Return the material exactly, first line through the line containing "me_bk, me_bt = buckle_meshes()", and nothing more. Pictures stay out.

:::

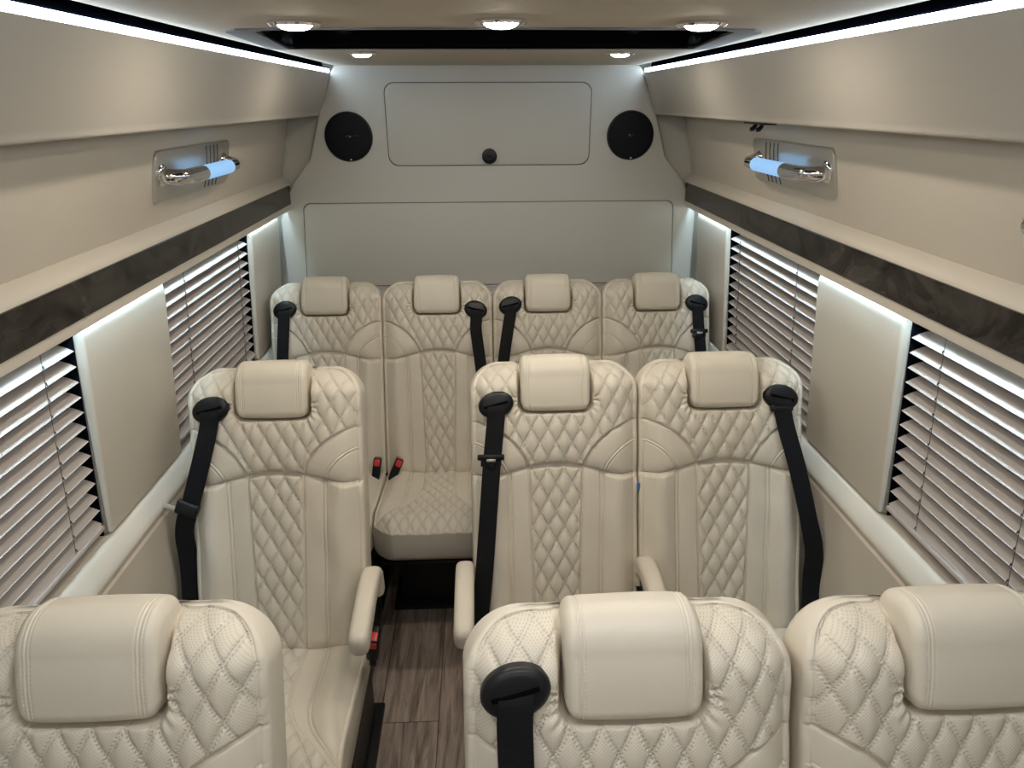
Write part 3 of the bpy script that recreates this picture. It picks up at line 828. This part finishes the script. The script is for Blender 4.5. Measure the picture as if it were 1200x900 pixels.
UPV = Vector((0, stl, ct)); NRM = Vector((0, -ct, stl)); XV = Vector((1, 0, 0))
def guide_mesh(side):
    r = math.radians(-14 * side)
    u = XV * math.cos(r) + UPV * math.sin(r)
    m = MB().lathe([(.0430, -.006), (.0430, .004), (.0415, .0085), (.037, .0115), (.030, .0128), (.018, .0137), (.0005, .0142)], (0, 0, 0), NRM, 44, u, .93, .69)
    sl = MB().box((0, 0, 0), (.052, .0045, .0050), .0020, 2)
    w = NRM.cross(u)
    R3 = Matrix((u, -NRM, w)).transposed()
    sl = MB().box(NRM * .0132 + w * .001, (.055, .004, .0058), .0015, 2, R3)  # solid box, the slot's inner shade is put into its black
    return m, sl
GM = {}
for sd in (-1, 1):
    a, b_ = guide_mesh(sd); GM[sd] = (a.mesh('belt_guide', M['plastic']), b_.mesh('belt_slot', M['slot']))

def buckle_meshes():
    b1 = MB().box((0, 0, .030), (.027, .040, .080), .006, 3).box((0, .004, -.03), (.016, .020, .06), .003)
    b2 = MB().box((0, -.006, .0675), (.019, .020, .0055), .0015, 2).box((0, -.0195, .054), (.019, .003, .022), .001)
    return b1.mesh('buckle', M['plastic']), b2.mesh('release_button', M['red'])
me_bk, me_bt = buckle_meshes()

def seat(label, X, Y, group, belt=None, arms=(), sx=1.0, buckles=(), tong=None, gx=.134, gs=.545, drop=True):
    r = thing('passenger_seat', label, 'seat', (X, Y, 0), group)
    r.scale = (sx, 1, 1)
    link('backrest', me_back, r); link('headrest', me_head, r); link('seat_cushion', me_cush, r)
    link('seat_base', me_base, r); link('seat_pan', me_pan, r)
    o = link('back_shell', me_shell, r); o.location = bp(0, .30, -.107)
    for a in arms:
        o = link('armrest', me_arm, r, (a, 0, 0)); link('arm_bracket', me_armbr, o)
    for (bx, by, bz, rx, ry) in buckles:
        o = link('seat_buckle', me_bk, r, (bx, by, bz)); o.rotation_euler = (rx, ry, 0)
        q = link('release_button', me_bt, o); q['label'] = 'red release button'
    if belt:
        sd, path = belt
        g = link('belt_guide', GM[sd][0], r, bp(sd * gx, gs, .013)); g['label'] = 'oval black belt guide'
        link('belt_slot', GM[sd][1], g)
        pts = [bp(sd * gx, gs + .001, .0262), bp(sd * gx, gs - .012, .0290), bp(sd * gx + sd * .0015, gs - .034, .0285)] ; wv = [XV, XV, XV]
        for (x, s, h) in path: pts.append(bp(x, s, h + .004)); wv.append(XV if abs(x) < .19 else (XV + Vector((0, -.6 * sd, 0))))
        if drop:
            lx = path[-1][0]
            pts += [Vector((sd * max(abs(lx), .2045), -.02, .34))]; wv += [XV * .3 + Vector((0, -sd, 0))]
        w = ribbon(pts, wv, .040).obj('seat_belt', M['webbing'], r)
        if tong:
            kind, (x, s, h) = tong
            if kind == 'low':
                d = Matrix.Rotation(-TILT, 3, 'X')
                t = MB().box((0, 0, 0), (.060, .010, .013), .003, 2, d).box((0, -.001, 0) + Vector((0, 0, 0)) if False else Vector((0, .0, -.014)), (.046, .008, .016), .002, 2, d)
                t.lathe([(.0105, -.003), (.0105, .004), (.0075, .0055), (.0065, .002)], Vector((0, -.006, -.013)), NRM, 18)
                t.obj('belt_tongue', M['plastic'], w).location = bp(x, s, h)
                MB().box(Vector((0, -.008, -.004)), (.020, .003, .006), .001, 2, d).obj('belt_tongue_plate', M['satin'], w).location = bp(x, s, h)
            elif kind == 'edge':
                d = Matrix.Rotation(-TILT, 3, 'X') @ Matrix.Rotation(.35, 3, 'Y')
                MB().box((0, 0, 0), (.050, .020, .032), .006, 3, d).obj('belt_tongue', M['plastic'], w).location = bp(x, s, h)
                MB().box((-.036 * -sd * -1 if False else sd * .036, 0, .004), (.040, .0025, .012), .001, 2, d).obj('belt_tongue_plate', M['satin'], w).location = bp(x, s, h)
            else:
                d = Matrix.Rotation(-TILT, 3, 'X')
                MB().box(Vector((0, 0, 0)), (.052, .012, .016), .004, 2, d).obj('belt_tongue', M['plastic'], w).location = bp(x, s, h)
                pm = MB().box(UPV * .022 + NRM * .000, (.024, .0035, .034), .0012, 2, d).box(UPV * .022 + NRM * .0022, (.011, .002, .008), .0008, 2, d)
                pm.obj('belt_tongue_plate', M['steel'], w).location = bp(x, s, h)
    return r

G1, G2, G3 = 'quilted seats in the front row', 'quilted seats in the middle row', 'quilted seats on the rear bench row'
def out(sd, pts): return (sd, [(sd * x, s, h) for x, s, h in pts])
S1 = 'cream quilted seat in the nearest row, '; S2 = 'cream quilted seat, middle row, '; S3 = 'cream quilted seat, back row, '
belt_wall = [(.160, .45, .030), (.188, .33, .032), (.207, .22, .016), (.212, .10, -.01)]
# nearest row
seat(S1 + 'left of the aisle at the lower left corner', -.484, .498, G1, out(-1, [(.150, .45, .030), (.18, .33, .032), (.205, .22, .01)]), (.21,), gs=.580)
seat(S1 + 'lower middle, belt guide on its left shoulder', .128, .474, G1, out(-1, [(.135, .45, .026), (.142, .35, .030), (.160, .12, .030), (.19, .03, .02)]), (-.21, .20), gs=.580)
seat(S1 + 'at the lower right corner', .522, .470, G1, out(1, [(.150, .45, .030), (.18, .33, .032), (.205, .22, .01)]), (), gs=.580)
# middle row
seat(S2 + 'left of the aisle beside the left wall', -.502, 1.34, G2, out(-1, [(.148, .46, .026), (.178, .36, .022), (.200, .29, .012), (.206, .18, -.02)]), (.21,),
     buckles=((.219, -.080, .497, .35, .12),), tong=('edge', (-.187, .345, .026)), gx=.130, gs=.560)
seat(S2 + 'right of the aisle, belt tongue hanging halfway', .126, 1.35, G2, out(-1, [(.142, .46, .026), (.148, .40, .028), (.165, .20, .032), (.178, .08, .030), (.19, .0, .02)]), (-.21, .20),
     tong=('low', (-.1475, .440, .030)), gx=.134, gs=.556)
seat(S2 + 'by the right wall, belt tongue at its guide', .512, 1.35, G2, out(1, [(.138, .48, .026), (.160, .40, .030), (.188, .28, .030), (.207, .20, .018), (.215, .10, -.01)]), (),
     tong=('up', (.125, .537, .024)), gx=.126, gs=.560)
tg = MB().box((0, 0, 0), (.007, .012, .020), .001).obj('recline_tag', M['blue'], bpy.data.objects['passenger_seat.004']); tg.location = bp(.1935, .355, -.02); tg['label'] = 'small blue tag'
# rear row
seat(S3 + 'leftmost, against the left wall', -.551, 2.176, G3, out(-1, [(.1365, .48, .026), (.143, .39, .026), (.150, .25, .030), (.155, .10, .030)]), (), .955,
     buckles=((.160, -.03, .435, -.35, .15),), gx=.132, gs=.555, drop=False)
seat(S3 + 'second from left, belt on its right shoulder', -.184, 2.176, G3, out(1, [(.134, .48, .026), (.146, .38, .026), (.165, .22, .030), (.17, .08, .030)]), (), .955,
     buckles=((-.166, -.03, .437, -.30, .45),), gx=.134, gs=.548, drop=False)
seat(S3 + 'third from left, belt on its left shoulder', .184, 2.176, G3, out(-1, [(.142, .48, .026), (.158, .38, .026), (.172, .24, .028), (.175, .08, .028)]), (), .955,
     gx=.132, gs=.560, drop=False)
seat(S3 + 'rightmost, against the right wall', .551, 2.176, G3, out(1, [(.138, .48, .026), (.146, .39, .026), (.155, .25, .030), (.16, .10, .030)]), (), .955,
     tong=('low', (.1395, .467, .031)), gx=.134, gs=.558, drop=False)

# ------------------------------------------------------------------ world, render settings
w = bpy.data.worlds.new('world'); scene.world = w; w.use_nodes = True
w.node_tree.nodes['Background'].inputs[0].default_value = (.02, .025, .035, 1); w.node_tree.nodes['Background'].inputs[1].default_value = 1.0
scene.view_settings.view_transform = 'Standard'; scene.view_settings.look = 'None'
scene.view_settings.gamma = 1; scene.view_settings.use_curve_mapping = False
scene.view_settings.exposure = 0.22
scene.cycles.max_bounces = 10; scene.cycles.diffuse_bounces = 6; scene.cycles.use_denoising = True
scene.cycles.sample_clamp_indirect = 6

:::

-- Exercise answer --
Write part 3 of the bpy script that recreates this picture. It picks up at line 828. This part finishes the script. The script is for Blender 4.5. Measure the picture as if it were 1200x900 pixels.
UPV = Vector((0, stl, ct)); NRM = Vector((0, -ct, stl)); XV = Vector((1, 0, 0))
def guide_mesh(side):
    r = math.radians(-14 * side)
    u = XV * math.cos(r) + UPV * math.sin(r)
    m = MB().lathe([(.0430, -.006), (.0430, .004), (.0415, .0085), (.037, .0115), (.030, .0128), (.018, .0137), (.0005, .0142)], (0, 0, 0), NRM, 44, u, .93, .69)
    sl = MB().box((0, 0, 0), (.052, .0045, .0050), .0020, 2)
    w = NRM.cross(u)
    R3 = Matrix((u, -NRM, w)).transposed()
    sl = MB().box(NRM * .0132 + w * .001, (.055, .004, .0058), .0015, 2, R3)  # solid box, the slot's inner shade is put into its black
    return m, sl
GM = {}
for sd in (-1, 1):
    a, b_ = guide_mesh(sd); GM[sd] = (a.mesh('belt_guide', M['plastic']), b_.mesh('belt_slot', M['slot']))

def buckle_meshes():
    b1 = MB().box((0, 0, .030), (.027, .040, .080), .006, 3).box((0, .004, -.03), (.016, .020, .06), .003)
    b2 = MB().box((0, -.006, .0675), (.019, .020, .0055), .0015, 2).box((0, -.0195, .054), (.019, .003, .022), .001)
    return b1.mesh('buckle', M['plastic']), b2.mesh('release_button', M['red'])
me_bk, me_bt = buckle_meshes()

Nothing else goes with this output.